The enemy didn’t seem to care that they were engaging us in broad daylight, and along a two-mile stretch of our main supply route, where we had massed armor and mechanized forces. The determined Charlie didn’t seem to care, either, about the manpower losses he was taking in such attempts to cut Thunder Road.

In one day, on that little stretch of highway, in those two blatant attacks, the enemy lost more than sixty soldiers. Add those to his losses in the abortive attack on Thunder III, and it became apparent how badly the enemy wanted to stop our flow of supplies north.

The next day, in his continuing battle for Thunder Road, Charlie gave us the surprise of our lives. He not only made our G-2 information look bad, but he slapped us back hard while taking a terrible toll on Darkhorse troop.

Early on that day, Chuck Davison, an Outcast scout pilot, was heading from Phu Loi up to FSB Thunder I to relieve me and Rod Willis on our VR operation. As Davison passed over the same spot where Rod and I had killed four enemy troops a couple of days earlier, he spotted another NVA. Seeing an enemy soldier that close to division HQ shocked him, and he was unable to get a shot before the man quickly dropped out of sight into a spider hole. Not knowing what to think, Davison continued to circle around the area where he thought the hole was. His crew chief, Clinton “Red” Hayes, dropped hand grenades and sprayed a little 60, but failed to see any other enemy.
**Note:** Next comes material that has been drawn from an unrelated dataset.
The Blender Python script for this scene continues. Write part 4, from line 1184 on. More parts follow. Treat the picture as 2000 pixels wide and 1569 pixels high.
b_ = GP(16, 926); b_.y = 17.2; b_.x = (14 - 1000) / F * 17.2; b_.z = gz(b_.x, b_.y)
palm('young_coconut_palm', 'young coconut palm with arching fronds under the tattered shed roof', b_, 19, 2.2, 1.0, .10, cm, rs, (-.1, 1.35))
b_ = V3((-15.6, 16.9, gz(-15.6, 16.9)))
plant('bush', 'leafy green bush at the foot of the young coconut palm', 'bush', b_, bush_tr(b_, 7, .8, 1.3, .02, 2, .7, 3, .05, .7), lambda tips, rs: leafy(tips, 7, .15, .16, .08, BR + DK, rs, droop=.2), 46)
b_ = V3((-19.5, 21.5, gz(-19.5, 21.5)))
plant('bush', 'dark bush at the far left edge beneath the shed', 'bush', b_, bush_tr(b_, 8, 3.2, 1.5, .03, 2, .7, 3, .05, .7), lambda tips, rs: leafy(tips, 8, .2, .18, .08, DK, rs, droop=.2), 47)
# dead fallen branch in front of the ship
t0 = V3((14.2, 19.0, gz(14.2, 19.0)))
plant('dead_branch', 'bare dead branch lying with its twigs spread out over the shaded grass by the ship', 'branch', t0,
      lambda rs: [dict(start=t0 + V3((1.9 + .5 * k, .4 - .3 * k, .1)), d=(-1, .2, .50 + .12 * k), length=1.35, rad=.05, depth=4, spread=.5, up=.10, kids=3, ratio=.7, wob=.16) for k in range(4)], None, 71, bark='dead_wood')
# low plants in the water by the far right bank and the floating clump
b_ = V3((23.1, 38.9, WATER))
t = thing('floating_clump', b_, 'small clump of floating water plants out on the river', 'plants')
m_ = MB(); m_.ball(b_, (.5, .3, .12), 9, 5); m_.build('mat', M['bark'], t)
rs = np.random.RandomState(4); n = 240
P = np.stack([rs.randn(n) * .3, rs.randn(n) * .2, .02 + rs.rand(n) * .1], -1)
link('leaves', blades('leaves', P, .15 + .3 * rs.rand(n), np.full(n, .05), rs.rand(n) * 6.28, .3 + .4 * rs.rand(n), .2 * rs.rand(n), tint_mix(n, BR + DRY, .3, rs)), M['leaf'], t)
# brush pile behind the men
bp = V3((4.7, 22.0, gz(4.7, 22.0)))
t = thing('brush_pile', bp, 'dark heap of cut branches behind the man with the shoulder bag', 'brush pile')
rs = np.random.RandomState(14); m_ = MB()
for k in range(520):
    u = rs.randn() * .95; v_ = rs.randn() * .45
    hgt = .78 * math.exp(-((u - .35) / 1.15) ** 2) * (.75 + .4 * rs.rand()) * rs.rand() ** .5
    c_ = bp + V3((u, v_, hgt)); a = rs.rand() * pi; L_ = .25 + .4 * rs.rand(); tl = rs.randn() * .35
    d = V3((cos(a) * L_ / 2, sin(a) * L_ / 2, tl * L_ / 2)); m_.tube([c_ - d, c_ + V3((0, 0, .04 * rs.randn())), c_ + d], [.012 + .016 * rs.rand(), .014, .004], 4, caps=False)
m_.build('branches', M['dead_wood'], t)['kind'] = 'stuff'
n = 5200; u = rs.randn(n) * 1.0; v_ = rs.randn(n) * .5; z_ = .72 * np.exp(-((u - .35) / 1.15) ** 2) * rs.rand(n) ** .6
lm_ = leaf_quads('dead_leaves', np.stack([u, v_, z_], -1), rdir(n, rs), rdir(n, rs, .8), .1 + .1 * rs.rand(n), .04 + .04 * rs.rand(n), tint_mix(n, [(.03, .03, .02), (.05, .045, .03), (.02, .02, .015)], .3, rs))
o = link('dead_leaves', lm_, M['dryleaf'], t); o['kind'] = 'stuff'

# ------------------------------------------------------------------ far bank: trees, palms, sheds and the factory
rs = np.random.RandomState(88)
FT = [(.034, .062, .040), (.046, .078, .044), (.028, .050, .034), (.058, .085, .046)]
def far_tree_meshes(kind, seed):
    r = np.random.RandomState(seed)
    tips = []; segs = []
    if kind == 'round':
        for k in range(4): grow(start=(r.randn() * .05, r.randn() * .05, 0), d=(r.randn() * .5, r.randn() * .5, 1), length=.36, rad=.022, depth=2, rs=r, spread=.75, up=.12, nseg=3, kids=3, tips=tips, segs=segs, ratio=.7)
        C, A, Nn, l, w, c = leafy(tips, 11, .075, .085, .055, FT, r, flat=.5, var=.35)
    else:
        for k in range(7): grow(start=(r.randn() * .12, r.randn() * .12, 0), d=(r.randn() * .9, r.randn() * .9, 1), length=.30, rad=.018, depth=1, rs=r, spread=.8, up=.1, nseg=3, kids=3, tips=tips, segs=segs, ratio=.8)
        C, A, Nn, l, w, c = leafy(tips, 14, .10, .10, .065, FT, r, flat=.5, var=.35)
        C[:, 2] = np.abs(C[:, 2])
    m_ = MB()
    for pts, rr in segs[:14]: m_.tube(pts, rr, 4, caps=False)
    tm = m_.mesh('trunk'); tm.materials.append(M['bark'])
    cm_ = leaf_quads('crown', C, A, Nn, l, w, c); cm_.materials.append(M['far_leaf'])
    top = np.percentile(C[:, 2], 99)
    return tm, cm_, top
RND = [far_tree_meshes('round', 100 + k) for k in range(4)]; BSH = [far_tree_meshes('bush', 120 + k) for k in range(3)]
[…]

Then, just as Davison was about to abandon the search and head on to Lai Khe, the enemy soldier popped back out of the hole and emptied an entire magazine of a U.S. M-16 rifle on full automatic right into the cockpit of Davison’s Loach. Bullets crashed through the aircraft and into both of Chuck Davison’s arms, instantly disabling him. Davison crashed practically on top of the spot where he had seen the enemy soldier.